Mercy, not Pity: Street Ministry Lessons


"I'm an alcoholic."


That's what the man my street team and I met at the library confessed. This was only after two minutes of light-hearted conversation.


I got to know bits and pieces of his life: he had a son named Michael, his daughter was expecting a baby, and he used to work for a roofing company. As the minutes passed, he began to reveal parts of his past that I could tell hurt him deeply.


"I'm an alcoholic, I smoke. I tell myself today's the day I'm going to quit, and it never happens...but I'm not on a pity pot."


He kept sprinkling this into the conversation, as we tried to get to know him better. He definitely wasn't hiding his brokenness, but I got a sense that he was still trying to make sure to maintain a sense of dignity in front of us.


"I'm not on a pity pot."

And oh, how much did I see myself in him in that moment.


It's a vicious cycle: you make bad decisions, and/or people hurt you (either unintentionally or intentionally) and leave you badly wounded. The experience sucks the life out of you, and you're limping around, trying to control the bleeding. Maybe you feel comfortable enough to let certain people see this (perhaps even the ones who hurt you especially if you love them), but you have to convince them not to get in there and help you heal because "it's not your job, and I can deal with this on my own." You do this to guard yourself.

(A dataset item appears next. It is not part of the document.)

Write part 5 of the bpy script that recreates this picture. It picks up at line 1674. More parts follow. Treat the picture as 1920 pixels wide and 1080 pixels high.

But really, you're just hoping that someone will see you in your brokenness, genuinely love you where you are, and be merciful to you.


I completely understand where this man is coming from. I don't want to be pitied. I don't want people to patronize me, to do things for me just because they feel bad. I know this would hurt me even more because I don't want fake relationships. If I just stop there, though, and not let anyone show mercy to me, I'm giving into pride.

It'll take humility to be honest with myself, with God, and the people He's placed in my life for my healing that I am hurting and I need to be reminded of my dignity. That shame, suffering, and even poor decisions aren't the only things I have. I desperately wanted to convey to our new friend that he was more than the sins he committed and the sins committed against him. I just wish that he could see himself the way I saw him--the way Jesus sees him--as precious human being, deserving of freedom and joy.


Sure, I was heartbroken with the things he told us about himself, but in the midst of the shame he carried, I saw beauty simply because he is a human being created in God's image and likeness. And he deserved so much more than this. Pity and mercy are two different things, I think. Pity is sorrow over an injustice. But it should never just stop there. Mercy is a gracious act of love in response to the wrong, because it comes from recognizing that an injustice has been done to a human being made with the dignity of God's image and likeness. It is an attempt, out of love, to help the person be restored once more to the life God meant for them to live.


It is saying to the offender, or the offended: "You're meant for so much more than this, and I want to help you realize that."


I mean, we call it Divine Mercy, not Divine Pity.


Even though our circumstances and sins may convince us of the lie that we are worthless, they can't erase the innate desire to be understood, and to be loved unconditionally. There's something within us, even in the lies we accept about ourselves, that desperately hopes we can be loved in, and past the wounds. It's buried deep down beneath all the pain, but if we're honest with ourselves, it's there. And there's already one Person who completely fills those deepest desires.


Friends, let us act as Jesus' hands and feet of Divine Mercy (not Pity) to those around us. Some deserve it, but maybe some don't. Give it anyway, because Jesus wants it for them. We're no better than the other; we are all destitute in some way, whether materially or spiritually. And ask for the grace to be humble to admit it for yourself too.